Hyper-V offers many features, each with its own set of benefits for Hyper-V administrators and users. Here are the top Hyper-V features and what they can do for your organization:
Hardware and software virtualization: Hyper-V virtual machines have all the components of a physical computer, including processors, memory, storage and networking. However, they provide greater flexibility for provisioning computing resources. Each component can be configured in several ways, according to unique end-user requirements.
Hyper-V Replica: This feature can be used to replicate VMs to a different physical site to ensure higher availability and quick restoration for disaster recovery. Hyper-V provides application-consistent backups by synchronizing Hyper-V standalone servers and clusters residing at different physical sites.
Integration services: These are a customized set of services and drivers that make it easy to use supported guest operating systems on a Hyper-V virtual machine.
Migration features: Hyper-V provides a Live Migration feature supporting different types of migrations for moving a virtual machine from one Hyper-V host to another without suspending running applications. Storage migration allows administrators to migrate or distribute a VM’s filesystem (including virtual disk files, configuration files, paging files, etc.) across separate storage locations without downtime. There are other features, like import/export, for facilitating portability.
Virtual machine connection: This is Hyper-V’s remote connectivity tool that allows administrators to access a virtual machine hosted on a Hyper-V host remotely without booting the guest operating system. This feature is available for both Windows and Linux.
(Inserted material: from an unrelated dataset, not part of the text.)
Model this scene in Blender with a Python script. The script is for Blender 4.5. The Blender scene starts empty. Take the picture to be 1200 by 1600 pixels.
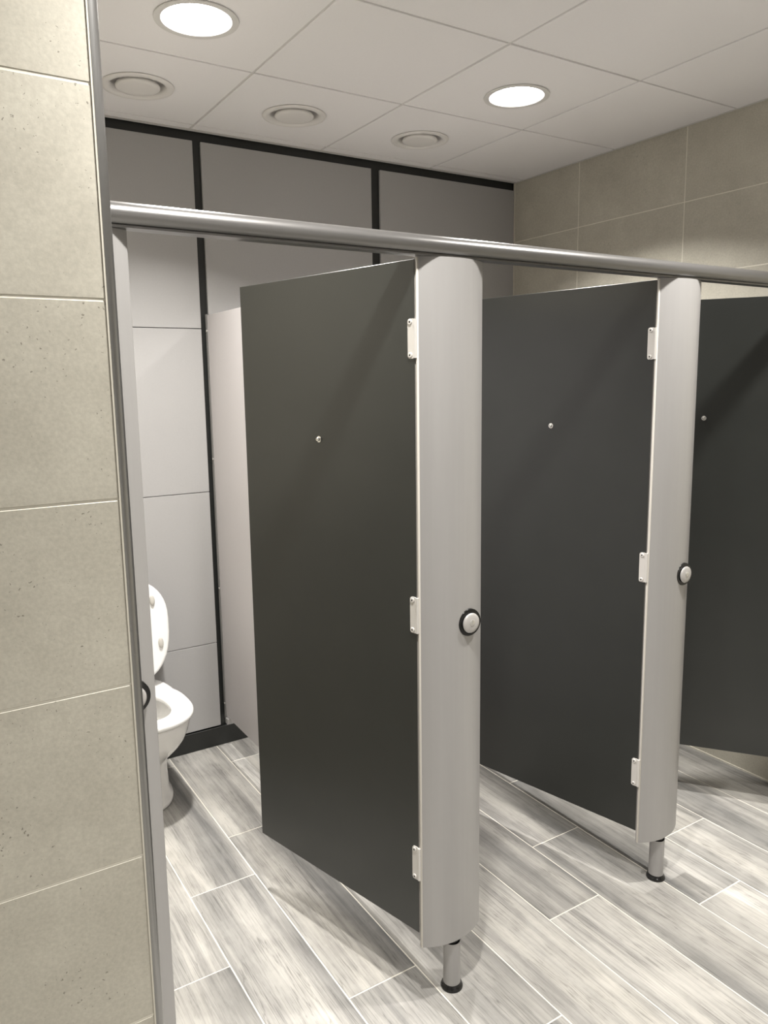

Shielded virtual machines: Hyper-V’s shielded VM feature utilizes BitLocker technology to keep virtual machines secure from malware attacks and data tampering attempts. Secure Boot is another security feature that protects virtual machines against unauthorized access, even from system administrators.
How Does Hyper-V Work?
Hyper-V supports various versions of Windows Server, Windows and Linux distributions to run on virtual machines as guest operating systems. It requires a processor that includes Second Level Address Translation (SLAT), present in the current Intel and AMD processors. The host machine must have at least 4 GB of RAM for running three to four basic virtual machines. You can leverage a more powerful physical server to host more VMs on a single server or provision VMs with higher processing power.
Hyper-V hypervisor provides an isolated space to multiple virtual machines sharing the same hardware platform by means of a partition. For running Hyper-V, at least one parent or root partition must be running a Windows OS. Hyper-V runs in the parent partition and can access hardware components such as the physical processor. The parent partition then creates child partitions using the hypercall application programming interface (API). Guest OSes or virtual machines run on these child partitions. As such, child partitions do not have direct access to the hardware components of the physical server. The hypervisor handles the interrupts to the physical processor and utilizes Input-Output Memory Management Unit (IOMMU) to map physical memory addresses to the virtual addresses of the child partitions for forwarding interrupts to the respective child partition.